Exercise: Find the lines of data that contain the string "Python", then list them.

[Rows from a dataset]
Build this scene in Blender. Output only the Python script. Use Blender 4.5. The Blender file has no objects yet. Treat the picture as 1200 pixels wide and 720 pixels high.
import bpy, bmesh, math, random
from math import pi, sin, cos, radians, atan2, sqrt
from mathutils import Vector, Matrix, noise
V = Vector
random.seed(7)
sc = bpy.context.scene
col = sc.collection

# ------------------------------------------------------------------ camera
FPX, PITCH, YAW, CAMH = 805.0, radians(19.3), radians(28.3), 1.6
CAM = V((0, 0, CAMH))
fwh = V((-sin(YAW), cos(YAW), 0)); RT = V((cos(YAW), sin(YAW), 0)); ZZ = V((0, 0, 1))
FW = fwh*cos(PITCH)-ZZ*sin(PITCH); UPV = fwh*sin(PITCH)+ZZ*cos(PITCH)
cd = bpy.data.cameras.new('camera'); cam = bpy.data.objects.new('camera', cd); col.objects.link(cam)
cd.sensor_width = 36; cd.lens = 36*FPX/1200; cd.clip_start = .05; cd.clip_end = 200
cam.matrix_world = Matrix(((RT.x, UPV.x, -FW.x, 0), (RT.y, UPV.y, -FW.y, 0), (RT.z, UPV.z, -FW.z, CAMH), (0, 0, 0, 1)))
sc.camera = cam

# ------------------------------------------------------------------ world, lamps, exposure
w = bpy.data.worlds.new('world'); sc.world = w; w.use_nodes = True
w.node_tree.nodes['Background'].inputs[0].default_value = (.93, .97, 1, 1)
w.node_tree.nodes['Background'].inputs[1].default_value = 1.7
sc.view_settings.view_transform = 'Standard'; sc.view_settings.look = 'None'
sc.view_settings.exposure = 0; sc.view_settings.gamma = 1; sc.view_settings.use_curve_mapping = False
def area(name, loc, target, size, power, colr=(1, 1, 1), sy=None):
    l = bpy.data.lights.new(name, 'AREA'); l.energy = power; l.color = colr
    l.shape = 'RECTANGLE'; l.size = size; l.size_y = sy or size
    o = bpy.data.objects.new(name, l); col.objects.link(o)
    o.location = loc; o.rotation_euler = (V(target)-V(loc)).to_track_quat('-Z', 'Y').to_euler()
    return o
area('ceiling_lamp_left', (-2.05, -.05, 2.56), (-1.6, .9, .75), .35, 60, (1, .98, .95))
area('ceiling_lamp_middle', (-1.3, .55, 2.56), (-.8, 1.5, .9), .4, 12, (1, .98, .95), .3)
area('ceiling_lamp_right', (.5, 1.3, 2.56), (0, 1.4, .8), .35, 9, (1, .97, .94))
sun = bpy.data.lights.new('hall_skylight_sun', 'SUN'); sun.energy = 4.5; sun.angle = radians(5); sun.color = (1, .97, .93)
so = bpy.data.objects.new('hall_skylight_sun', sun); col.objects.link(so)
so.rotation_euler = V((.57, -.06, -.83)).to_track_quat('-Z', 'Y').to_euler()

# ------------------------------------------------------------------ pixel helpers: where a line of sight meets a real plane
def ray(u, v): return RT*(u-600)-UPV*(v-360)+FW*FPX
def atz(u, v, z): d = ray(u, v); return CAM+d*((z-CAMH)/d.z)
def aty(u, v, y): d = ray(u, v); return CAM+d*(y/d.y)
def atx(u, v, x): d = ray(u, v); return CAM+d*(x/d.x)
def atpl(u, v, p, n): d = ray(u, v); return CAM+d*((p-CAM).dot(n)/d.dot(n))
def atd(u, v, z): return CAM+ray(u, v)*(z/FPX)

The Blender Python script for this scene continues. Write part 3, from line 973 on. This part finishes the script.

Solution for this problem:
Build this scene in Blender. Output only the Python script. Use Blender 4.5. The Blender file has no objects yet. Treat the picture as 1200 pixels wide and 720 pixels high.
The Blender Python script for this scene continues. Write part 3, from line 973 on. This part finishes the script.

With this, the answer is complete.